LEVINGSTON: And keeping in mind, you've got to be in this role for potentially another year -- I think the Prime Minister mentioned 2019 as a possible election date over the weekend -- people are seeking clarity on Labor's stance on the Adani-Carmichael coal mine.

SWAN: Sure.

LEVINGSTON: Where are you on that, Wayne Swan?

SWAN: Well, I mean, last year I led the debate in the National Parliament about ensuring that they were not given some sort of preferred treatment in terms of Federal Government loan support. One of the things I did when I was Federal Treasurer was that I set up the Clean Energy Finance Corporation, which was a public investment body for renewable energy and energy efficiency. It's got a board with an investment mandate that's world class. The mandate for the NAIF, which is the Government's vehicle to invest in mines like Adani, was just basically a boondoggle. So I've vehemently opposed any financial support for the Adani mine. Whether it goes ahead or not is a matter for the commercial and economic assessments of the responsible authorities, over which–

LEVINGSTON: But surely you have a view–

SWAN: Over which the politicians have very little control. There are independent processes there. I'm very sceptical as to whether it will go ahead, and I've got a whole lot of doubt about its finances. But those decisions shouldn't be backed up by the Government, State or Federal, and that is not happening, and they will come down to a discussion, I should think, between the commercial operator and their bankers. As for the environmental decisions, they are also at arms' length. Those processes have to play out, whether you like it or not.
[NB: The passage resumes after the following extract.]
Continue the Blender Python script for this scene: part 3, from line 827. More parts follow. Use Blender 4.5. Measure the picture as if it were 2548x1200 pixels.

ZONCA: Wayne Swan is with you. He is the Federal Member for Lilley, but announced over the weekend that he will retire from politics at the next election. Twenty-five past nine. Wayne Swan, still on news that's going around at the moment, and that's the future of Susan Lamb, one of your Labor colleagues, the Member for Longman, should she stay as an MP?

SWAN: Absolutely. I believe she took all reasonable steps to discharge her British citizenship and we now await a court case, or a decision from the High Court in a court case, in the next month or so, which will provide greater clarity for that, but in terms of where the current law is, I believe she took all reasonable steps to change her citizenship, to get rid of her British citizenship.

ZONCA: I ask that question because one of our producers accidentally received a text from Susan at half-past five this morning, saying she was heading to Bill Shorten's office. Can we expect any further news today?

SWAN: No, that would be a regular visit that backbenchers would have to offices in the building, I wouldn't be reading too much into that.

LEVINGSTON: Wayne Swan, we've got to wrap it up because you've got to get into Parliament, but you mentioned life after politics, time with your family, perhaps surfing, perhaps a little more music. Have you had any other job interviews over the weekend?

SWAN: No, and I'm not seeking them either!

LEVINGSTON: We'll wait and see what happens next. Wayne Swan, congratulations on 25 years in politics. Really appreciate your time this morning.

SWAN: Thank you, and I hope the program goes well – I'm a regular listener.

LEVINGSTON: Alright! This is for you, Wayne Swan.

SWAN: Thank you.

LEVINGSTON: Thanks so much, Wayne Swan, the Member for Lilley. And this bloke, The Boss – I think he’s his favourite.